§ INFORMATION SHOWN:
******
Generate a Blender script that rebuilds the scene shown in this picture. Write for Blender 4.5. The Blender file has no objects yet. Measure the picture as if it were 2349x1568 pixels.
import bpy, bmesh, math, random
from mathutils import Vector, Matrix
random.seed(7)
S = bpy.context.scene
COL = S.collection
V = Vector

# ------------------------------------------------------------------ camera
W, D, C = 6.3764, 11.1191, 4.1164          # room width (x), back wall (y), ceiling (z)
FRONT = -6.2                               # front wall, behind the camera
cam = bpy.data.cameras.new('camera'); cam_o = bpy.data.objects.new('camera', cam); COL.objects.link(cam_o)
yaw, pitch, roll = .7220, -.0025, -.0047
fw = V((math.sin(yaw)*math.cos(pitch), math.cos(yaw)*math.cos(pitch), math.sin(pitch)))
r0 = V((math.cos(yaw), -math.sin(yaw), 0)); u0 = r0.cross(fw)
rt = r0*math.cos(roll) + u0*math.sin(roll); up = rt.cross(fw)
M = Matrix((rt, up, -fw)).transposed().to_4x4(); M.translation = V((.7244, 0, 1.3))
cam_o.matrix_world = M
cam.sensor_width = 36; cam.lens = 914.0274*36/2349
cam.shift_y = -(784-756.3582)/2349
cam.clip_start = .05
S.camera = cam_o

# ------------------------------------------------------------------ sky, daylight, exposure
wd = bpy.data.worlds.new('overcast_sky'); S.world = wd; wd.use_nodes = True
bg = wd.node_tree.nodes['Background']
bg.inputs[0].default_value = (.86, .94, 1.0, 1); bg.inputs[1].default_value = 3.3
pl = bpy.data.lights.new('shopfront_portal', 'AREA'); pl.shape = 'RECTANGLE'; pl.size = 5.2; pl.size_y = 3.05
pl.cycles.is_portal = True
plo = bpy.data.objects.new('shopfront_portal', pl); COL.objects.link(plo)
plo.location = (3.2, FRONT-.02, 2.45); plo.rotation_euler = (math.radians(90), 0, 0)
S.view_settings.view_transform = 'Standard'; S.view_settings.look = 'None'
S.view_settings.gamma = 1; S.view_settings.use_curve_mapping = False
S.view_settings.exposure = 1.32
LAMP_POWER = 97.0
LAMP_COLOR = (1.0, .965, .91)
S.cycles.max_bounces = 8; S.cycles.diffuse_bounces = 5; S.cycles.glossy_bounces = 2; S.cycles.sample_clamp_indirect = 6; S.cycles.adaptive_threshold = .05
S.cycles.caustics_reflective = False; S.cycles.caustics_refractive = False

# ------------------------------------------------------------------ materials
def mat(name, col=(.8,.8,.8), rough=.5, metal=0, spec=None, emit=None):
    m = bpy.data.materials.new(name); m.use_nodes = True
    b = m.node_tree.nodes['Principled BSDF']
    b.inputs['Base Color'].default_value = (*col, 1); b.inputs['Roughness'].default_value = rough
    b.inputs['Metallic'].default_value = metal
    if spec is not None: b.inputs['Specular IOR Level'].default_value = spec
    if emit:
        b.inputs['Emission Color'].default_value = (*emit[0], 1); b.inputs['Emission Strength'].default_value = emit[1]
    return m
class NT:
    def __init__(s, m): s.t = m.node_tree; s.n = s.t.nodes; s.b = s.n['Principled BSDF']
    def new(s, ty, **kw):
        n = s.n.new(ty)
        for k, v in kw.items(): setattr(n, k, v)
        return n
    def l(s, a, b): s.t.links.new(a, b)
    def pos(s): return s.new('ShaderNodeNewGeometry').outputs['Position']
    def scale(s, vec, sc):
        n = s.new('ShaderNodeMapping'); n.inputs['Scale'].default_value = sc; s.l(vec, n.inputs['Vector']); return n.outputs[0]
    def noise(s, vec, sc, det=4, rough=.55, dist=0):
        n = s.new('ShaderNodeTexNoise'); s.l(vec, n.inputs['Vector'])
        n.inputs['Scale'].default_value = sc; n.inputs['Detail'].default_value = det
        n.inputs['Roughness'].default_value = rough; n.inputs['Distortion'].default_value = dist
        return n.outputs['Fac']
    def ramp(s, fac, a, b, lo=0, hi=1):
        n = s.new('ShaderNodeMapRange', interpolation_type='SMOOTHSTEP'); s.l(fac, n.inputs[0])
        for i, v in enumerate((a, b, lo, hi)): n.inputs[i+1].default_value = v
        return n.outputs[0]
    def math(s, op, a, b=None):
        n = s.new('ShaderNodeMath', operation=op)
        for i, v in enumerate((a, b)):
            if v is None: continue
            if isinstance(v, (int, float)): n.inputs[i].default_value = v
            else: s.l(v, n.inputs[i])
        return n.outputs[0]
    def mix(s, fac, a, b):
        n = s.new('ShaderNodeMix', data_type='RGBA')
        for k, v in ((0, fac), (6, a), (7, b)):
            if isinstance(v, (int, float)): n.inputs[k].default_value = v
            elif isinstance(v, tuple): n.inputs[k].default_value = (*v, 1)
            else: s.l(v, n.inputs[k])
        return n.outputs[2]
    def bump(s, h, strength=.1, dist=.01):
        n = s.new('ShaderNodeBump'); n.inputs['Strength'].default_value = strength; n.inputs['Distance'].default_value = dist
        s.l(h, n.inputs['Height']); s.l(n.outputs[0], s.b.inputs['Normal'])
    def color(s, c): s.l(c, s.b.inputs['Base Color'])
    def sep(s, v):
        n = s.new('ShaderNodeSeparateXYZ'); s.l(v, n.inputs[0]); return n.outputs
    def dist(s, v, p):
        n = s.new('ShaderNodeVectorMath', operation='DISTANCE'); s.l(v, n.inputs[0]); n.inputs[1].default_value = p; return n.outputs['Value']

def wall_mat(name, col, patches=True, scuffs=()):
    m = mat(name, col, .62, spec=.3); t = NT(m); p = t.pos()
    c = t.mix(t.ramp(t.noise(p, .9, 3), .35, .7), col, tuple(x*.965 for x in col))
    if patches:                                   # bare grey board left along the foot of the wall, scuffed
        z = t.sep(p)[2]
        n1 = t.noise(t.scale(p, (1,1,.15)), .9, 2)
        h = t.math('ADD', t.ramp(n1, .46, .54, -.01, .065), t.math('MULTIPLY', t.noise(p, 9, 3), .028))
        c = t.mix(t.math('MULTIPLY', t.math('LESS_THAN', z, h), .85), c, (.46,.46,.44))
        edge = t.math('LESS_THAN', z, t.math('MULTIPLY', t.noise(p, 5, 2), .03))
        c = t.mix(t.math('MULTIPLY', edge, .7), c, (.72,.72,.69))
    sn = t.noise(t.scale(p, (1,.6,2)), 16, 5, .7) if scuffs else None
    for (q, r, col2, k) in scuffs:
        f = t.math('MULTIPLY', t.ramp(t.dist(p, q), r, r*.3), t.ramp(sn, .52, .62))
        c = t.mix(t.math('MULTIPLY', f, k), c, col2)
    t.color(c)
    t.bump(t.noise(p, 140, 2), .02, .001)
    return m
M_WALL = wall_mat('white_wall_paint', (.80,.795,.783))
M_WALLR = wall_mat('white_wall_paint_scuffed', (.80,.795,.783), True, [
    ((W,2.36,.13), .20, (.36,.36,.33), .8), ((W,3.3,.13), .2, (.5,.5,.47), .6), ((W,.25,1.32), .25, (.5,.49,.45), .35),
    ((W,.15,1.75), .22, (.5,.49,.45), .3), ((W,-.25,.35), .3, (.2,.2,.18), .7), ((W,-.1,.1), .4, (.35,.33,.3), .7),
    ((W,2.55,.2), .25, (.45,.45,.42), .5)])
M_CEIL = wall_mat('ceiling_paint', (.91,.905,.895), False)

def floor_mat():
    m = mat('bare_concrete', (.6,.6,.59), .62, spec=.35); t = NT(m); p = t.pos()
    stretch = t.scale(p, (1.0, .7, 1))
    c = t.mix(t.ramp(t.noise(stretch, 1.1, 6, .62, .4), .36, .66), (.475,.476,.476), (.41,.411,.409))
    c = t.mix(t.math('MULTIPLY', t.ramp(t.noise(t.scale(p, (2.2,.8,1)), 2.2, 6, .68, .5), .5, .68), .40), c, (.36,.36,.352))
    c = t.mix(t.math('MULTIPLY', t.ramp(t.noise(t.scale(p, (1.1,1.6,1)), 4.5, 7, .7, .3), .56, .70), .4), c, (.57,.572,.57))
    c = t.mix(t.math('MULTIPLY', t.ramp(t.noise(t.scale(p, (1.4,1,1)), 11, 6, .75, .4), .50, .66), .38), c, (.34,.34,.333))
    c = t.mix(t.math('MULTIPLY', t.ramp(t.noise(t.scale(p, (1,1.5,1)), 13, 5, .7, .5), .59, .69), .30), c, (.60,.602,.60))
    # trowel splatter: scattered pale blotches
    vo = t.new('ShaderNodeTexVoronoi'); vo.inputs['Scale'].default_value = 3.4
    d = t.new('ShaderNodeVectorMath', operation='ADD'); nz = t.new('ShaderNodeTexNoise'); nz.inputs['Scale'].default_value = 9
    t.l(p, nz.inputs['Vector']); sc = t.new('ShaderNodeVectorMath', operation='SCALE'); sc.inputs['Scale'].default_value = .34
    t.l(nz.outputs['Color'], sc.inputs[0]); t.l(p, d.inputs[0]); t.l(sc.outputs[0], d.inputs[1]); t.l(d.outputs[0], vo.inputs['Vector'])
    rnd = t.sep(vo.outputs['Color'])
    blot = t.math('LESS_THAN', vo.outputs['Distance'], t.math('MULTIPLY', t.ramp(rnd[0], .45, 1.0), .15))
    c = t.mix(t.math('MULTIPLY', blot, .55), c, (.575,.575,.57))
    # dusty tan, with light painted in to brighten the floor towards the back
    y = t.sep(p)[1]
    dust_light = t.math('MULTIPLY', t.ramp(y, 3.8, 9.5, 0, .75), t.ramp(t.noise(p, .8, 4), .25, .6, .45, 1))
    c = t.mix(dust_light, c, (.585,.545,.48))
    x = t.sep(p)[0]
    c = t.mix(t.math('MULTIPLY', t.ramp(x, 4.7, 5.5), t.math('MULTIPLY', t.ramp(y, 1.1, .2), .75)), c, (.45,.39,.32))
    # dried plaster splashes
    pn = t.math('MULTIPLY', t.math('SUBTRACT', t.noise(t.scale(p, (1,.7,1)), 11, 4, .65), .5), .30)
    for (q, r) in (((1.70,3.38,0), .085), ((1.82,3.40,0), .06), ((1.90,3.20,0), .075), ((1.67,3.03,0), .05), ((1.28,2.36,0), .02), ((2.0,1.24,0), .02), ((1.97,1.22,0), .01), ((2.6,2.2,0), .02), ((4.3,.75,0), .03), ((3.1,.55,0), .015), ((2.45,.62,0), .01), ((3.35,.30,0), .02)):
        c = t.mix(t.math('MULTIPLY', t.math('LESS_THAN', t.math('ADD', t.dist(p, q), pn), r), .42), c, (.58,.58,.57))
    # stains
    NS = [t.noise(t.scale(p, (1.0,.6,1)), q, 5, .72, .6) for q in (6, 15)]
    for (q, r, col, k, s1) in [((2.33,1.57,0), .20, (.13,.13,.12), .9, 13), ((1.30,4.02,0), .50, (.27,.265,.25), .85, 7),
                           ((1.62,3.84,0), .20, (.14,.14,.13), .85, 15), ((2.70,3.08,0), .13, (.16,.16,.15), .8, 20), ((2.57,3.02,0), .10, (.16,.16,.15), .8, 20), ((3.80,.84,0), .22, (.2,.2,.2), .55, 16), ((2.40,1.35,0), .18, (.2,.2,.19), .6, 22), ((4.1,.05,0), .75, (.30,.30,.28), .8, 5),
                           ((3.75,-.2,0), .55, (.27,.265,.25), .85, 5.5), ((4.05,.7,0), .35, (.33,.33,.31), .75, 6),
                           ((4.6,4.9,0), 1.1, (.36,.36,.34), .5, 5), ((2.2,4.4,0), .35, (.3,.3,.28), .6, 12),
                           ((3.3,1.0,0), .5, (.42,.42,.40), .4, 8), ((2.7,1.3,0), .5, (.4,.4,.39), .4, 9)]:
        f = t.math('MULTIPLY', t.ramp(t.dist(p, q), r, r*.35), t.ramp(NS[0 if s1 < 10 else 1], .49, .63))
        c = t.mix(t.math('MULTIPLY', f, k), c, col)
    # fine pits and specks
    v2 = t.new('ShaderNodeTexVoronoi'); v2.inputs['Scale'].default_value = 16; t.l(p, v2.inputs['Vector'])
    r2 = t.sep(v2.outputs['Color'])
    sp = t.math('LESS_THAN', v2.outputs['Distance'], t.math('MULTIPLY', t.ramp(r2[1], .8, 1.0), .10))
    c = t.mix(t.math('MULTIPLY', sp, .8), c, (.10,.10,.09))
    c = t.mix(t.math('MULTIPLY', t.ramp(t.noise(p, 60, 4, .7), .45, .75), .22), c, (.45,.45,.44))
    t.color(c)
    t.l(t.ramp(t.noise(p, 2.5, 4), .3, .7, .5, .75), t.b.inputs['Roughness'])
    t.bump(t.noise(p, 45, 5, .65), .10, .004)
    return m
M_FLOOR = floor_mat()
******
§ TO BE DONE: Starting with the first line of the data above, copy each line exactly until you reach the line with "S.camera = cam_o"; include that line as well.

§ ANSWER FOR THE TASK:
Generate a Blender script that rebuilds the scene shown in this picture. Write for Blender 4.5. The Blender file has no objects yet. Measure the picture as if it were 2349x1568 pixels.
import bpy, bmesh, math, random
from mathutils import Vector, Matrix
random.seed(7)
S = bpy.context.scene
COL = S.collection
V = Vector

# ------------------------------------------------------------------ camera
W, D, C = 6.3764, 11.1191, 4.1164          # room width (x), back wall (y), ceiling (z)
FRONT = -6.2                               # front wall, behind the camera
cam = bpy.data.cameras.new('camera'); cam_o = bpy.data.objects.new('camera', cam); COL.objects.link(cam_o)
yaw, pitch, roll = .7220, -.0025, -.0047
fw = V((math.sin(yaw)*math.cos(pitch), math.cos(yaw)*math.cos(pitch), math.sin(pitch)))
r0 = V((math.cos(yaw), -math.sin(yaw), 0)); u0 = r0.cross(fw)
rt = r0*math.cos(roll) + u0*math.sin(roll); up = rt.cross(fw)
M = Matrix((rt, up, -fw)).transposed().to_4x4(); M.translation = V((.7244, 0, 1.3))
cam_o.matrix_world = M
cam.sensor_width = 36; cam.lens = 914.0274*36/2349
cam.shift_y = -(784-756.3582)/2349
cam.clip_start = .05
S.camera = cam_o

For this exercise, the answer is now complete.